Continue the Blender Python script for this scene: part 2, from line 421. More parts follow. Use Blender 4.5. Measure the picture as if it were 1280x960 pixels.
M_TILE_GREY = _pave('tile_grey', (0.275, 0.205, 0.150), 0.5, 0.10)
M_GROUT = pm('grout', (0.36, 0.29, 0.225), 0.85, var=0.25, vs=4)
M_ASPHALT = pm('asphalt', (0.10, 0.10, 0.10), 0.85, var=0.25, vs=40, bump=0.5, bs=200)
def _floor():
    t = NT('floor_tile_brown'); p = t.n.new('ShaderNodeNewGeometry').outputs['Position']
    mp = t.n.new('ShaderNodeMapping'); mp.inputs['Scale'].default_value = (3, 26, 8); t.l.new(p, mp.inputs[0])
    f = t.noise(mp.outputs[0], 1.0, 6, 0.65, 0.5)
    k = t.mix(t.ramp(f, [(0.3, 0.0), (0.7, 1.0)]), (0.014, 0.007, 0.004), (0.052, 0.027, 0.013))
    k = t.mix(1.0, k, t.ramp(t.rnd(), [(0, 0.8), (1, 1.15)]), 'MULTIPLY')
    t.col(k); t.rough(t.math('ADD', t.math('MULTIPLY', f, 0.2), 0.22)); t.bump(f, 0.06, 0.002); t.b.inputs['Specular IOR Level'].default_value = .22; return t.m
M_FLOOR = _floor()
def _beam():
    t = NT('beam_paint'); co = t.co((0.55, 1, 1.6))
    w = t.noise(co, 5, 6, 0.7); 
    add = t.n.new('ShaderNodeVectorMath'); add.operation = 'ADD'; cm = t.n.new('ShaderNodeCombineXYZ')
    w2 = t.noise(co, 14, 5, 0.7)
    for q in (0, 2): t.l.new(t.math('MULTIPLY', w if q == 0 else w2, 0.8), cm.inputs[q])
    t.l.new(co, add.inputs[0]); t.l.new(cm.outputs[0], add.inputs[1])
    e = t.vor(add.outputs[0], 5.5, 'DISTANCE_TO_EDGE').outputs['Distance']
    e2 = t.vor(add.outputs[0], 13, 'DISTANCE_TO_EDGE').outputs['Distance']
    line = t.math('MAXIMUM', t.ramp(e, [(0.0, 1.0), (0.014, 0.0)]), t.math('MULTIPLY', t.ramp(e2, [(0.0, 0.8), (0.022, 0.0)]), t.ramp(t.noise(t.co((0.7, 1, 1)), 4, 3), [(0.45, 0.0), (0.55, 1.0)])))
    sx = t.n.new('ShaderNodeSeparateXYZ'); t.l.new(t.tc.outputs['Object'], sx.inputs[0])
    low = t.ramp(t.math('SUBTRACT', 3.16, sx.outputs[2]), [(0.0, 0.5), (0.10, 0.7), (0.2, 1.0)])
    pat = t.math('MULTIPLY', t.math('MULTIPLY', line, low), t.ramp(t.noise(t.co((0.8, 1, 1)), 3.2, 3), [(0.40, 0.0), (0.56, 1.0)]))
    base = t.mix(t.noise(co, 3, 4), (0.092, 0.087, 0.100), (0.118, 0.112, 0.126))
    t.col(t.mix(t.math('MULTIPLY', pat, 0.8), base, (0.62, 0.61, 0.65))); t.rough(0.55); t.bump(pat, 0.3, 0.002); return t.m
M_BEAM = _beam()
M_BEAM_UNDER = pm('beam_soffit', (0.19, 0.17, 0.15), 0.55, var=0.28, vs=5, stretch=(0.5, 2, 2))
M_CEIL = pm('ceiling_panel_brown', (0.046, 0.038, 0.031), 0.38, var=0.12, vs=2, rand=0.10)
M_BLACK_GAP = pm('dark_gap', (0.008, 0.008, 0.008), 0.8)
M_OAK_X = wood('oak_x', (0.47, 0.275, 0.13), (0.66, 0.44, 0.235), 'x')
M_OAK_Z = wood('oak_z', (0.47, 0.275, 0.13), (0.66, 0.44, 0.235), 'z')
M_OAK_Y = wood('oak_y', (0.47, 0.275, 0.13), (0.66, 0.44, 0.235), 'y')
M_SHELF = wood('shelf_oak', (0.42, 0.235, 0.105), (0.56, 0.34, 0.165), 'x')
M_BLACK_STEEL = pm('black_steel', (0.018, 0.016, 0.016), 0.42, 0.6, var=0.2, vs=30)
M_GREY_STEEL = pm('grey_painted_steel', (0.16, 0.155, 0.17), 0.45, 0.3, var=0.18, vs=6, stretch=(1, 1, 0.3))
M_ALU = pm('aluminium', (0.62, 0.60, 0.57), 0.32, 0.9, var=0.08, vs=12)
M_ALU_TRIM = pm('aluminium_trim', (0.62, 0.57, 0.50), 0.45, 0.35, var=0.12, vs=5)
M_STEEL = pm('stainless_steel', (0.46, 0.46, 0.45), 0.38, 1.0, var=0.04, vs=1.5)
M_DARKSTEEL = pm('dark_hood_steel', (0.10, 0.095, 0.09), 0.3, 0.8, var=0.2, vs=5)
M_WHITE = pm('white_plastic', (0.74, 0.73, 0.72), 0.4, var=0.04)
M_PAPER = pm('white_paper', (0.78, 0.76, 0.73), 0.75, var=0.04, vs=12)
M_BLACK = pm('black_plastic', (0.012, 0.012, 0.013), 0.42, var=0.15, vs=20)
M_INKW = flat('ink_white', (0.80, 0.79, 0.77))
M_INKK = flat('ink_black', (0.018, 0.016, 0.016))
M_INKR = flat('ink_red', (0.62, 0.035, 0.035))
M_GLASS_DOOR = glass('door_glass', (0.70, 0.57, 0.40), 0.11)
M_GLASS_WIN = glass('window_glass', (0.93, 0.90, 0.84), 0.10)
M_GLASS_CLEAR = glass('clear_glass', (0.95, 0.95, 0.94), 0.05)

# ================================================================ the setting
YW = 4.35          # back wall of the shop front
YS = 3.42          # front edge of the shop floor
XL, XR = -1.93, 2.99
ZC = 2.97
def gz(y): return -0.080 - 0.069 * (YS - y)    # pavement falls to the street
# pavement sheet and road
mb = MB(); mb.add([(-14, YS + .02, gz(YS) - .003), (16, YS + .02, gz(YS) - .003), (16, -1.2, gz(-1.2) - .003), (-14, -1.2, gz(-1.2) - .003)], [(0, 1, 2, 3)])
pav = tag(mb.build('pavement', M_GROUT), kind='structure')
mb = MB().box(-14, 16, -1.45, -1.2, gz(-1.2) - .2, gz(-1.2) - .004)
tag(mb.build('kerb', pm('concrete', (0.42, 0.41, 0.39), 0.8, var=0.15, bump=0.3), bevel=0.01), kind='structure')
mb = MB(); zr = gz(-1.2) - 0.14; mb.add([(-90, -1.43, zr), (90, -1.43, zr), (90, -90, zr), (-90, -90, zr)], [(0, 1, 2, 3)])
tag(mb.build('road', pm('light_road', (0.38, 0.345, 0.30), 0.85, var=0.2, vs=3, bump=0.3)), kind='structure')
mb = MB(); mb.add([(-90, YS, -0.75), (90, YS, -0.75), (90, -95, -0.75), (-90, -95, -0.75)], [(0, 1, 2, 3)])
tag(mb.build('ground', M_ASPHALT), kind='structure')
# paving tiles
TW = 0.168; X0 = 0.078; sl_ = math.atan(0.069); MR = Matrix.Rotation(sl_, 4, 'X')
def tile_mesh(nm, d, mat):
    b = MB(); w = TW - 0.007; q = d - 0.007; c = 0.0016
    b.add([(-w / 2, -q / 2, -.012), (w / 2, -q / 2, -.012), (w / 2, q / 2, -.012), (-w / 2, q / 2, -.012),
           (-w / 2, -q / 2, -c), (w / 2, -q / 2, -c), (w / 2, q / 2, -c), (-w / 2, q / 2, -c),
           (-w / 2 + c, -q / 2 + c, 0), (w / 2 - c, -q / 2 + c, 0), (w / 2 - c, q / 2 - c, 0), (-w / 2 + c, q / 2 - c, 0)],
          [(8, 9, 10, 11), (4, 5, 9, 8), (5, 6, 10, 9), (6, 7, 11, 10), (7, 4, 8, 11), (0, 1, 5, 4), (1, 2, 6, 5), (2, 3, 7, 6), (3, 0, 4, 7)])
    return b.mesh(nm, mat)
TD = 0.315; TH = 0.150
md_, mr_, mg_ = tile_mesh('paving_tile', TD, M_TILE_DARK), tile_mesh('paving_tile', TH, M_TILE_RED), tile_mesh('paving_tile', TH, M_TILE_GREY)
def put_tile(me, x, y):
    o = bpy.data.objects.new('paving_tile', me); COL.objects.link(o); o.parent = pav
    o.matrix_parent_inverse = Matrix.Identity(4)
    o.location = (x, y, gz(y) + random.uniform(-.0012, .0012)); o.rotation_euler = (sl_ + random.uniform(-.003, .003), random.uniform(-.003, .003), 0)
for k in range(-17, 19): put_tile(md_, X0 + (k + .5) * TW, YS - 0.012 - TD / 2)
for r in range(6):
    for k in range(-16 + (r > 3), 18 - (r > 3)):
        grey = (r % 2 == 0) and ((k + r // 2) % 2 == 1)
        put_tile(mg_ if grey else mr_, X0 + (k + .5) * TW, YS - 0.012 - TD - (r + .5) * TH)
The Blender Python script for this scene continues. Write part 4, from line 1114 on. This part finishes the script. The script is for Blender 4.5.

__WHAT THE TASK REQUIRES__: Tally the lines of the records holding the word "script", then state only the tally.

__REPLY TO THE EXERCISE__: 2